> [RECORDED INFORMATION]
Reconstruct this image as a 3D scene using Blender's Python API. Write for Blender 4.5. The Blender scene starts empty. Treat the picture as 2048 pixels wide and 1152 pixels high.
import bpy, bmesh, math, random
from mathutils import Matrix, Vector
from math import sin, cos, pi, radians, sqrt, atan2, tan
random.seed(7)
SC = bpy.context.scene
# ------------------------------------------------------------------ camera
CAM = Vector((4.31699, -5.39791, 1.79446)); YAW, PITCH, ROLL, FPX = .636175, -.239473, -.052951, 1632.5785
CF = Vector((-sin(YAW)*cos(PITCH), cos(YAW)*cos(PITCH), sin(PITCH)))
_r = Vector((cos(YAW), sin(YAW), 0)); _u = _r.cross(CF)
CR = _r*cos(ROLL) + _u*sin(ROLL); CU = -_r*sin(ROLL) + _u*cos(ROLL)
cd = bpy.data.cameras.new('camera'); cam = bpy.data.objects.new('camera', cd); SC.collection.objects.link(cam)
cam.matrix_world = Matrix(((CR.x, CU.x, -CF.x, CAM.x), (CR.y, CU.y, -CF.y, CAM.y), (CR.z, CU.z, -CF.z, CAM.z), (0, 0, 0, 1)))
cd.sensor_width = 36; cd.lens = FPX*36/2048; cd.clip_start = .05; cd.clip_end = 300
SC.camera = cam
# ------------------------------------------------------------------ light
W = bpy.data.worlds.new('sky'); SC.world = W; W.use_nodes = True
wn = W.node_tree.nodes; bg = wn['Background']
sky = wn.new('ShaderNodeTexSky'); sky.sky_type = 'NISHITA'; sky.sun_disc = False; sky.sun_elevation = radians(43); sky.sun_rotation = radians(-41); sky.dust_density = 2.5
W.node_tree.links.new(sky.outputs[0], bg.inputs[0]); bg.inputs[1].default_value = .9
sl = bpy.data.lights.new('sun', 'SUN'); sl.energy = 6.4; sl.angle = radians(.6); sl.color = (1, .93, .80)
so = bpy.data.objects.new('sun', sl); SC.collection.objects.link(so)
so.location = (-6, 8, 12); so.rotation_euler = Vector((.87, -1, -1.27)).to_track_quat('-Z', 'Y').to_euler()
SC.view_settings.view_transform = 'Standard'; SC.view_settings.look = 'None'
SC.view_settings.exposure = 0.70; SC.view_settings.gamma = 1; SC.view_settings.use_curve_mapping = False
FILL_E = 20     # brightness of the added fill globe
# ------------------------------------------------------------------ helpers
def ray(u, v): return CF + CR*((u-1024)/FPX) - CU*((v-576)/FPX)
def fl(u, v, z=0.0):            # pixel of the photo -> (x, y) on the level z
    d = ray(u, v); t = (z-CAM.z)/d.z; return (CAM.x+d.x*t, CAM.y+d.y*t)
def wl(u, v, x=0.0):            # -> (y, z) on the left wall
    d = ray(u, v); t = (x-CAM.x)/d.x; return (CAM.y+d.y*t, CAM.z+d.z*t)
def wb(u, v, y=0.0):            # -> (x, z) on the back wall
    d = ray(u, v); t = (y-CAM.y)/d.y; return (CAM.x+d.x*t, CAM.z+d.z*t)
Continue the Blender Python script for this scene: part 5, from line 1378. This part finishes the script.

> [WRITTEN INSTRUCTION]
Output the lines above verbatim and in full.

> [RESPONSE BELOW]
Reconstruct this image as a 3D scene using Blender's Python API. Write for Blender 4.5. The Blender scene starts empty. Treat the picture as 2048 pixels wide and 1152 pixels high.
import bpy, bmesh, math, random
from mathutils import Matrix, Vector
from math import sin, cos, pi, radians, sqrt, atan2, tan
random.seed(7)
SC = bpy.context.scene
# ------------------------------------------------------------------ camera
CAM = Vector((4.31699, -5.39791, 1.79446)); YAW, PITCH, ROLL, FPX = .636175, -.239473, -.052951, 1632.5785
CF = Vector((-sin(YAW)*cos(PITCH), cos(YAW)*cos(PITCH), sin(PITCH)))
_r = Vector((cos(YAW), sin(YAW), 0)); _u = _r.cross(CF)
CR = _r*cos(ROLL) + _u*sin(ROLL); CU = -_r*sin(ROLL) + _u*cos(ROLL)
cd = bpy.data.cameras.new('camera'); cam = bpy.data.objects.new('camera', cd); SC.collection.objects.link(cam)
cam.matrix_world = Matrix(((CR.x, CU.x, -CF.x, CAM.x), (CR.y, CU.y, -CF.y, CAM.y), (CR.z, CU.z, -CF.z, CAM.z), (0, 0, 0, 1)))
cd.sensor_width = 36; cd.lens = FPX*36/2048; cd.clip_start = .05; cd.clip_end = 300
SC.camera = cam
# ------------------------------------------------------------------ light
W = bpy.data.worlds.new('sky'); SC.world = W; W.use_nodes = True
wn = W.node_tree.nodes; bg = wn['Background']
sky = wn.new('ShaderNodeTexSky'); sky.sky_type = 'NISHITA'; sky.sun_disc = False; sky.sun_elevation = radians(43); sky.sun_rotation = radians(-41); sky.dust_density = 2.5
W.node_tree.links.new(sky.outputs[0], bg.inputs[0]); bg.inputs[1].default_value = .9
sl = bpy.data.lights.new('sun', 'SUN'); sl.energy = 6.4; sl.angle = radians(.6); sl.color = (1, .93, .80)
so = bpy.data.objects.new('sun', sl); SC.collection.objects.link(so)
so.location = (-6, 8, 12); so.rotation_euler = Vector((.87, -1, -1.27)).to_track_quat('-Z', 'Y').to_euler()
SC.view_settings.view_transform = 'Standard'; SC.view_settings.look = 'None'
SC.view_settings.exposure = 0.70; SC.view_settings.gamma = 1; SC.view_settings.use_curve_mapping = False
FILL_E = 20     # brightness of the added fill globe
# ------------------------------------------------------------------ helpers
def ray(u, v): return CF + CR*((u-1024)/FPX) - CU*((v-576)/FPX)
def fl(u, v, z=0.0):            # pixel of the photo -> (x, y) on the level z
    d = ray(u, v); t = (z-CAM.z)/d.z; return (CAM.x+d.x*t, CAM.y+d.y*t)
def wl(u, v, x=0.0):            # -> (y, z) on the left wall
    d = ray(u, v); t = (x-CAM.x)/d.x; return (CAM.y+d.y*t, CAM.z+d.z*t)
def wb(u, v, y=0.0):            # -> (x, z) on the back wall
    d = ray(u, v); t = (y-CAM.y)/d.y; return (CAM.x+d.x*t, CAM.z+d.z*t)
Continue the Blender Python script for this scene: part 5, from line 1378. This part finishes the script.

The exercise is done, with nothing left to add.